Many ancient stories are still believed to be real. Many crop up in modified forms in widely different cultures. Some could be based on real events – like the flood. It crops up in Mesopotamian stories, Native American oral history, Christianity, Hinduism and Greek mythology. The boundaries between reality and mythology become blurred, especially in religious writings and beliefs. Hence the term, unreliable narrator. I imagine groups of old men, sat around, telling each other increasingly more exaggerated stories, stories to frighten, stories to gain power and influence within their hierarchy.
This unreliability regarding what we are told begins early on in our lives – the tooth fairy, Father Christmas- from those we trust the most- our parents. It continues in school with religious instruction and mass celebration of unlikely things and events – the virgin birth, resurrection from the dead, a vengeful God killing his only child, heaven and hell, reincarnation, karma, a Supreme Being, the sacredness of cows, messengers of God and prophets. Strange rituals to please that God-fasting, prayer, pilgrimage, pretend eating and drinking the Holy blood and body, and kissing a 2000 year old temple wall.

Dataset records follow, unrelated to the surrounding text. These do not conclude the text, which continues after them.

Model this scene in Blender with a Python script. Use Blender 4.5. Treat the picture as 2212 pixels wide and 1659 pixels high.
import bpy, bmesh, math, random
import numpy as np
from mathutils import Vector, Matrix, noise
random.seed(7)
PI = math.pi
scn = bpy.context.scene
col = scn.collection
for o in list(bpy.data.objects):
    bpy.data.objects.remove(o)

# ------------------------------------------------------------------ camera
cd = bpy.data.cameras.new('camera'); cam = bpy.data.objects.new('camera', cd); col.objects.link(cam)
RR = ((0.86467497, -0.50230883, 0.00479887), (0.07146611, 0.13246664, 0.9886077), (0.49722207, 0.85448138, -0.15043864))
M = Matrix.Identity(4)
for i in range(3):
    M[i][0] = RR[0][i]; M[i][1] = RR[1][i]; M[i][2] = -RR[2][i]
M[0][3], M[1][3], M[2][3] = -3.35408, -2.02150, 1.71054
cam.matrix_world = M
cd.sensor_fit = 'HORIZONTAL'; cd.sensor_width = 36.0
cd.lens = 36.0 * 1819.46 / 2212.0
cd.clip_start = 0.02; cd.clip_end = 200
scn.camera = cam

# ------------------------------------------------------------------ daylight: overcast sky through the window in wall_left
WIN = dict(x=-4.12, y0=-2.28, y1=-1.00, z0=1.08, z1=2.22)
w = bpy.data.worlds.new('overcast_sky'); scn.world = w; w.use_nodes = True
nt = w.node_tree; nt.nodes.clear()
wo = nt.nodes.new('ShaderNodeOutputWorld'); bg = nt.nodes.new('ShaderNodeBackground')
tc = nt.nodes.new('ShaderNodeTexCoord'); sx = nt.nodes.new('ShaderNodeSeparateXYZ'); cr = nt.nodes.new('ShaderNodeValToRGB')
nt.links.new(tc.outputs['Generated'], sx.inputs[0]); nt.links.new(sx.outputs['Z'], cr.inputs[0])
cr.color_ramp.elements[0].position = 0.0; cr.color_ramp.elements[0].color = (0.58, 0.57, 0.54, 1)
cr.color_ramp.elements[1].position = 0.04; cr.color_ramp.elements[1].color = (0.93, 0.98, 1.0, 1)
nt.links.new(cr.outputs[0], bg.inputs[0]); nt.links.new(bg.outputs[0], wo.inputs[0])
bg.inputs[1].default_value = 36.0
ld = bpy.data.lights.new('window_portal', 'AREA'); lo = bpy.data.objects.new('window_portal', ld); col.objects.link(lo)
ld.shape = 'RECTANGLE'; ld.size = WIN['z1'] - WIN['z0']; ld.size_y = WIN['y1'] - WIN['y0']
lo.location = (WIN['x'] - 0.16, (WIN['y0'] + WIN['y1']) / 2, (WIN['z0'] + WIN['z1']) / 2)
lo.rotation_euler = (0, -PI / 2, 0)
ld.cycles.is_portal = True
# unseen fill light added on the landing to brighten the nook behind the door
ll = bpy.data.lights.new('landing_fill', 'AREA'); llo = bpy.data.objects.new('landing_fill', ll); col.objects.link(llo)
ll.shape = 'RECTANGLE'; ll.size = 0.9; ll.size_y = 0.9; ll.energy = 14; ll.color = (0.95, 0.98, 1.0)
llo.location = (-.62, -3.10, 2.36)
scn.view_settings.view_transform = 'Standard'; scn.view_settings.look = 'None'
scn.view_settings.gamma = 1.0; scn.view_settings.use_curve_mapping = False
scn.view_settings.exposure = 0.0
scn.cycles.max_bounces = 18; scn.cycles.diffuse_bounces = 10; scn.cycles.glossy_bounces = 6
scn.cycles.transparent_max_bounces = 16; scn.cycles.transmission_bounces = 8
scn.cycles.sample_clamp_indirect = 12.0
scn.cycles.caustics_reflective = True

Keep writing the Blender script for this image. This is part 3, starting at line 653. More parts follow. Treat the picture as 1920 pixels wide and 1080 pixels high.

That unreliable narration continues into adulthood and the internet has made it much worse – conspiracy theories, scams. What and who to believe ? Scientists ? Scientists who tell us the whole Universe came into being very much as The Bible says – in a flash, from nothing. That light is a particle and a wave and that particle has no mass. That black holes won’t let light escape because of massive gravitational forces – but gravity requires an object to have mass to influence it.
That gravity comes from the distortion of spacetime, that the fabric of space becomes messed up, but also that there is no fabric. That there’s invisible, mysterious forces at work (religion again) called dark matter and indeed dark energy which no one has ever seen or detected, that the Universe in on a membrane, that there are countless universes. That time is not constant but they know exactly how old the Universe is, and when elements began to form to the nearest nanosecond.
Plotting one’s way through all this to get at some truth, passed all these unreliable narrators, is nigh on impossible. They are everywhere.